ROWS.
_ _ _ _ _
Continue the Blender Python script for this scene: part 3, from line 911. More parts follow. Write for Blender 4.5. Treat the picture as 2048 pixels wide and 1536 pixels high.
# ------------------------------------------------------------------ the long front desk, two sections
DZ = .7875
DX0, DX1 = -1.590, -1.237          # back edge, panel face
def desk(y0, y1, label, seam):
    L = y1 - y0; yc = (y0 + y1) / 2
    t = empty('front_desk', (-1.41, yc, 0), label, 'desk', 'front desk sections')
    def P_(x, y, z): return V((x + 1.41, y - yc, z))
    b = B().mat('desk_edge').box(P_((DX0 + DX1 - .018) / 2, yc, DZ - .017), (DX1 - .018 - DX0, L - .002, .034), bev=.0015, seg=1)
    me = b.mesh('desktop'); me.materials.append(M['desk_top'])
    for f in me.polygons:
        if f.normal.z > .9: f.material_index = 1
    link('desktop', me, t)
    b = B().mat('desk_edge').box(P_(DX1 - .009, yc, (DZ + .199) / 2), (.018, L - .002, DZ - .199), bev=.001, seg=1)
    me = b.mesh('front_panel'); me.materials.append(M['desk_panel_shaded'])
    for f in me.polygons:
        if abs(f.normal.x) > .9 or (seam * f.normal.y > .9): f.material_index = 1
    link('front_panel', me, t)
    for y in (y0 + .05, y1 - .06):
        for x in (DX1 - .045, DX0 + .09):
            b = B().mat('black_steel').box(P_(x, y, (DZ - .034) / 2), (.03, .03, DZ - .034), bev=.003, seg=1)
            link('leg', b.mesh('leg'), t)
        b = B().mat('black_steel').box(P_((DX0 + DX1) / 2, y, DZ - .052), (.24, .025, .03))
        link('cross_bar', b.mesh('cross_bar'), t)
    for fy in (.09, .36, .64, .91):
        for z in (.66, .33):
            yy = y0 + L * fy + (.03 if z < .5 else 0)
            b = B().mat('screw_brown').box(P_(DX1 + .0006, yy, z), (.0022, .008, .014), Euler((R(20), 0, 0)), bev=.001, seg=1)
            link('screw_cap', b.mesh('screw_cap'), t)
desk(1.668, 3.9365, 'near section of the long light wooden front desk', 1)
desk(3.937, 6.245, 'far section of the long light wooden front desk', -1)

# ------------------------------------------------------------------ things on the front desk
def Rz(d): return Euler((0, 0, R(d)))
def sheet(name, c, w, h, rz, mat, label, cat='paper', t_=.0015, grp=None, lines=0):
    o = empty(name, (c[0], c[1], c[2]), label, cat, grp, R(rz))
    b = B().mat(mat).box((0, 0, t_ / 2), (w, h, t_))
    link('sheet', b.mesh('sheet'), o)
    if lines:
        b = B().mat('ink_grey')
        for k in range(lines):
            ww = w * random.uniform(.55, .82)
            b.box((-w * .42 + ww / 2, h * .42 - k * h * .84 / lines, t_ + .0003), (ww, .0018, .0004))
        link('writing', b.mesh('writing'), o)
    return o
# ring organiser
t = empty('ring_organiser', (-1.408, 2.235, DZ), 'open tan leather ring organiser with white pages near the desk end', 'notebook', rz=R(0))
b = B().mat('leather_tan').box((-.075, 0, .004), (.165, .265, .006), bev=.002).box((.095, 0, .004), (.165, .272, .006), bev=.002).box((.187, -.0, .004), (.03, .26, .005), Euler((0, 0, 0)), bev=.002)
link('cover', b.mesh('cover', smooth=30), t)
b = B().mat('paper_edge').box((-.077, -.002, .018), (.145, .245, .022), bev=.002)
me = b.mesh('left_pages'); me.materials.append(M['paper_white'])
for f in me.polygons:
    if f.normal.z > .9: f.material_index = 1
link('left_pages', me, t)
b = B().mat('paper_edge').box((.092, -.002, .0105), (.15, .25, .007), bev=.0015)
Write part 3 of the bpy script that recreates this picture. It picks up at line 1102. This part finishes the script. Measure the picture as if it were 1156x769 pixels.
_ _ _ _ _
DIRECTIVE. Give all the entries again exactly; leave none out.

THE OUTPUT.
Continue the Blender Python script for this scene: part 3, from line 911. More parts follow. Write for Blender 4.5. Treat the picture as 2048 pixels wide and 1536 pixels high.
# ------------------------------------------------------------------ the long front desk, two sections
DZ = .7875
DX0, DX1 = -1.590, -1.237          # back edge, panel face
def desk(y0, y1, label, seam):
    L = y1 - y0; yc = (y0 + y1) / 2
    t = empty('front_desk', (-1.41, yc, 0), label, 'desk', 'front desk sections')
    def P_(x, y, z): return V((x + 1.41, y - yc, z))
    b = B().mat('desk_edge').box(P_((DX0 + DX1 - .018) / 2, yc, DZ - .017), (DX1 - .018 - DX0, L - .002, .034), bev=.0015, seg=1)
    me = b.mesh('desktop'); me.materials.append(M['desk_top'])
    for f in me.polygons:
        if f.normal.z > .9: f.material_index = 1
    link('desktop', me, t)
    b = B().mat('desk_edge').box(P_(DX1 - .009, yc, (DZ + .199) / 2), (.018, L - .002, DZ - .199), bev=.001, seg=1)
    me = b.mesh('front_panel'); me.materials.append(M['desk_panel_shaded'])
    for f in me.polygons:
        if abs(f.normal.x) > .9 or (seam * f.normal.y > .9): f.material_index = 1
    link('front_panel', me, t)
    for y in (y0 + .05, y1 - .06):
        for x in (DX1 - .045, DX0 + .09):
            b = B().mat('black_steel').box(P_(x, y, (DZ - .034) / 2), (.03, .03, DZ - .034), bev=.003, seg=1)
            link('leg', b.mesh('leg'), t)
        b = B().mat('black_steel').box(P_((DX0 + DX1) / 2, y, DZ - .052), (.24, .025, .03))
        link('cross_bar', b.mesh('cross_bar'), t)
    for fy in (.09, .36, .64, .91):
        for z in (.66, .33):
            yy = y0 + L * fy + (.03 if z < .5 else 0)
            b = B().mat('screw_brown').box(P_(DX1 + .0006, yy, z), (.0022, .008, .014), Euler((R(20), 0, 0)), bev=.001, seg=1)
            link('screw_cap', b.mesh('screw_cap'), t)
desk(1.668, 3.9365, 'near section of the long light wooden front desk', 1)
desk(3.937, 6.245, 'far section of the long light wooden front desk', -1)

# ------------------------------------------------------------------ things on the front desk
def Rz(d): return Euler((0, 0, R(d)))
def sheet(name, c, w, h, rz, mat, label, cat='paper', t_=.0015, grp=None, lines=0):
    o = empty(name, (c[0], c[1], c[2]), label, cat, grp, R(rz))
    b = B().mat(mat).box((0, 0, t_ / 2), (w, h, t_))
    link('sheet', b.mesh('sheet'), o)
    if lines:
        b = B().mat('ink_grey')
        for k in range(lines):
            ww = w * random.uniform(.55, .82)
            b.box((-w * .42 + ww / 2, h * .42 - k * h * .84 / lines, t_ + .0003), (ww, .0018, .0004))
        link('writing', b.mesh('writing'), o)
    return o
# ring organiser
t = empty('ring_organiser', (-1.408, 2.235, DZ), 'open tan leather ring organiser with white pages near the desk end', 'notebook', rz=R(0))
b = B().mat('leather_tan').box((-.075, 0, .004), (.165, .265, .006), bev=.002).box((.095, 0, .004), (.165, .272, .006), bev=.002).box((.187, -.0, .004), (.03, .26, .005), Euler((0, 0, 0)), bev=.002)
link('cover', b.mesh('cover', smooth=30), t)
b = B().mat('paper_edge').box((-.077, -.002, .018), (.145, .245, .022), bev=.002)
me = b.mesh('left_pages'); me.materials.append(M['paper_white'])
for f in me.polygons:
    if f.normal.z > .9: f.material_index = 1
link('left_pages', me, t)
b = B().mat('paper_edge').box((.092, -.002, .0105), (.15, .25, .007), bev=.0015)
Write part 3 of the bpy script that recreates this picture. It picks up at line 1102. This part finishes the script. Measure the picture as if it were 1156x769 pixels.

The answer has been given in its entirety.